● **DATA LINES**
** START **

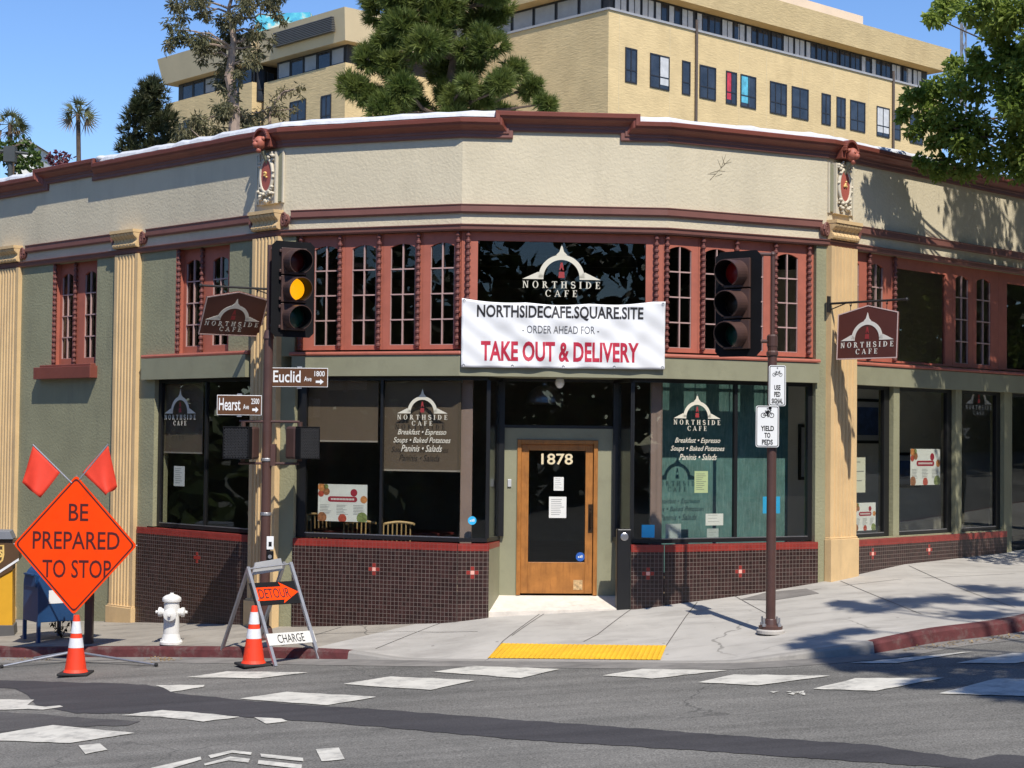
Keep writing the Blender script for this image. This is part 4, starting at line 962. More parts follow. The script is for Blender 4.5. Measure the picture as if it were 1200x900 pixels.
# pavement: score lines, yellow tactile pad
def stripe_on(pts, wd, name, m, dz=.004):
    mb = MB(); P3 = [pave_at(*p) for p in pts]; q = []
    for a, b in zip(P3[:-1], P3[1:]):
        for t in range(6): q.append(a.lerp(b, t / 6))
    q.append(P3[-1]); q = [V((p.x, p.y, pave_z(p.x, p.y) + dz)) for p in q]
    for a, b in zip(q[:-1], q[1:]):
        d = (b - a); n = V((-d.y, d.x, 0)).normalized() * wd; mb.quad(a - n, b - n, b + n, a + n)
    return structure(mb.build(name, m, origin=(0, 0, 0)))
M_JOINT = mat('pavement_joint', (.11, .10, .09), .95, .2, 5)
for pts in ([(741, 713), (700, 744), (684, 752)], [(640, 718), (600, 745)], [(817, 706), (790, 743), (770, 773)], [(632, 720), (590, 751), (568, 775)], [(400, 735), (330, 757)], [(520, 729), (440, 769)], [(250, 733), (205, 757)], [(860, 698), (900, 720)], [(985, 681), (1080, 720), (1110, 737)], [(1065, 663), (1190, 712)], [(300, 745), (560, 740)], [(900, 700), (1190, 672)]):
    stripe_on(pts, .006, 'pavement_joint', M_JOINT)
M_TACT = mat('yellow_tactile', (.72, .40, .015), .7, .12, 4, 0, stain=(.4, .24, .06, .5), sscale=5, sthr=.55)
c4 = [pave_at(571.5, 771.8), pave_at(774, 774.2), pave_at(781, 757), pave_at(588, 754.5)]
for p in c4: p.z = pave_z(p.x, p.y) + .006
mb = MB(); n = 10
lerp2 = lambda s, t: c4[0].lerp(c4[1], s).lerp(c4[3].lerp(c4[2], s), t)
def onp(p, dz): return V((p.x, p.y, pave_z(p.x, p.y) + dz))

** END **

● **SHORT TASK**
From start to finish, output the listing exactly, but omit its pictures.

● **RESULT BELOW**
Keep writing the Blender script for this image. This is part 4, starting at line 962. More parts follow. The script is for Blender 4.5. Measure the picture as if it were 1200x900 pixels.
# pavement: score lines, yellow tactile pad
def stripe_on(pts, wd, name, m, dz=.004):
    mb = MB(); P3 = [pave_at(*p) for p in pts]; q = []
    for a, b in zip(P3[:-1], P3[1:]):
        for t in range(6): q.append(a.lerp(b, t / 6))
    q.append(P3[-1]); q = [V((p.x, p.y, pave_z(p.x, p.y) + dz)) for p in q]
    for a, b in zip(q[:-1], q[1:]):
        d = (b - a); n = V((-d.y, d.x, 0)).normalized() * wd; mb.quad(a - n, b - n, b + n, a + n)
    return structure(mb.build(name, m, origin=(0, 0, 0)))
M_JOINT = mat('pavement_joint', (.11, .10, .09), .95, .2, 5)
for pts in ([(741, 713), (700, 744), (684, 752)], [(640, 718), (600, 745)], [(817, 706), (790, 743), (770, 773)], [(632, 720), (590, 751), (568, 775)], [(400, 735), (330, 757)], [(520, 729), (440, 769)], [(250, 733), (205, 757)], [(860, 698), (900, 720)], [(985, 681), (1080, 720), (1110, 737)], [(1065, 663), (1190, 712)], [(300, 745), (560, 740)], [(900, 700), (1190, 672)]):
    stripe_on(pts, .006, 'pavement_joint', M_JOINT)
M_TACT = mat('yellow_tactile', (.72, .40, .015), .7, .12, 4, 0, stain=(.4, .24, .06, .5), sscale=5, sthr=.55)
c4 = [pave_at(571.5, 771.8), pave_at(774, 774.2), pave_at(781, 757), pave_at(588, 754.5)]
for p in c4: p.z = pave_z(p.x, p.y) + .006
mb = MB(); n = 10
lerp2 = lambda s, t: c4[0].lerp(c4[1], s).lerp(c4[3].lerp(c4[2], s), t)
def onp(p, dz): return V((p.x, p.y, pave_z(p.x, p.y) + dz))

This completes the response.